Anak laki-laki perlu belajar bahwa semua tindakan mereka berdampak pada orang lain, dan mereka bertanggung jawab atas dampak tersebut. Ajarkan bahwa segala bentuk tindakan intim memerlukan persetujuan yang jelas dan eksplisit. Beri tahu bahwa “tidak” berarti tidak, dan bahwa tidak mendapatkan jawaban “ya” pun berarti tidak.
Orang tua memiliki peran penting dalam menumbuhkan empati anak dengan mencontohkan perilaku empatik, menciptakan ruang aman untuk berbagi emosi, dan mendorong hubungan sosial yang sehat. Sebuah studi tahun 2020 menyatakan bahwa interaksi positif dengan teman sebaya membantu anak-anak mengembangkan kemampuan memahami perasaan orang lain dan keterampilan sosial.
7. Berhenti Memberi Pelukan Saat Mereka Bertambah Dewasa
Seiring bertambahnya usia, banyak orang tua mulai jarang memeluk anak laki-lakinya. Entah karena merasa mereka sudah terlalu “besar,” atau khawatir dianggap tidak pantas. Padahal, sentuhan manusia adalah kebutuhan dasar yang tidak mengenal usia.

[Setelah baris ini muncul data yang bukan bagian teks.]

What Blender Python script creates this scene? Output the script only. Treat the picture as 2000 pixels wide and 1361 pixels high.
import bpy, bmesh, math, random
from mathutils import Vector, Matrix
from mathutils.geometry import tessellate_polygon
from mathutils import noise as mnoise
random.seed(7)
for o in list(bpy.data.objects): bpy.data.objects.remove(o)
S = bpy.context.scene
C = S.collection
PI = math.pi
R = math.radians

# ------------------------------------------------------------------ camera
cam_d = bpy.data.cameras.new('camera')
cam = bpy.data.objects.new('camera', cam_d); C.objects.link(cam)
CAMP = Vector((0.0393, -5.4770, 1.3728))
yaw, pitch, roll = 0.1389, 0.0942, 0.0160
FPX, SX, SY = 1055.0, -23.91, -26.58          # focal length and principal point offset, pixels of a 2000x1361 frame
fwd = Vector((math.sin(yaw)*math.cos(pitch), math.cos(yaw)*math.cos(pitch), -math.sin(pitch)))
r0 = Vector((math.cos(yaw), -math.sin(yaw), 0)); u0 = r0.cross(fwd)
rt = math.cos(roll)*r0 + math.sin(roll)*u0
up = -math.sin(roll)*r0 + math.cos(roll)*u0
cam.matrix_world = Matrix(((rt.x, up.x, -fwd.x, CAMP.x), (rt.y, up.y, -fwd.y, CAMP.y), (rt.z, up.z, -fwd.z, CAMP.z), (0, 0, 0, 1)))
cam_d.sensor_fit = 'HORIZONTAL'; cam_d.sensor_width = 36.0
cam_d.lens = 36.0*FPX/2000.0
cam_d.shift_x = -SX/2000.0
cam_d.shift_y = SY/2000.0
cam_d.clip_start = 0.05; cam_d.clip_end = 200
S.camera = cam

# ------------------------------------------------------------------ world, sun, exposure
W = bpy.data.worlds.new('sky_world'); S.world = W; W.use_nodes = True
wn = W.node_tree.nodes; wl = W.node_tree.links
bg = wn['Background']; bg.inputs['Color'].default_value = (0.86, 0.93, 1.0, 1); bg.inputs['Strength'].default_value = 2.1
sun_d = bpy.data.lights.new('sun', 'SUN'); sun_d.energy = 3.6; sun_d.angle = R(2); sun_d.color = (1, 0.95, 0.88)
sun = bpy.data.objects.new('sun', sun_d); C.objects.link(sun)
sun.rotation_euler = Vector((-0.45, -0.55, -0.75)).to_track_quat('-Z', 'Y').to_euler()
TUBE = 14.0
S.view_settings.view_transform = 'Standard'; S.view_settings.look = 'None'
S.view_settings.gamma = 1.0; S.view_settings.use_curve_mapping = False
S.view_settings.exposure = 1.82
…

Remaja laki-laki mungkin menunjukkan sikap canggung atau bahkan menolak pelukan, namun jauh di lubuk hati, mereka tetap membutuhkan kasih sayang. Kehangatan fisik seperti pelukan atau genggaman tangan masih memiliki makna besar bagi mereka.
Tunjukkan bahwa Anda selalu ada ketika mereka membutuhkan cinta. Meskipun tidak selalu diungkapkan secara langsung, anak laki-laki tetap membutuhkan pelukan yang menenangkan dari orang tuanya.
Menjadi orang tua anak laki-laki di era modern membutuhkan kepekaan dan keberanian untuk menantang norma-norma lama yang merugikan. Kesalahan-kesalahan dalam pola asuh sering kali berakar dari niat baik, namun tanpa disadari justru menjauhkan hubungan emosional antara orang tua dan anak.
Dengan membuka ruang dialog, menggunakan bahasa yang inklusif, dan memberikan dukungan emosional yang utuh, orang tua dapat membantu anak laki-laki tumbuh menjadi pribadi yang utuh—berempati, kuat secara emosional, dan nyaman dengan dirinya sendiri.
Karena pada akhirnya, kedekatan emosional anak kepada orang tuanya tidak dibentuk oleh seberapa “jantan” mereka diasuh, tetapi oleh seberapa dicintai, dipahami, dan diterimanya mereka sejak dini.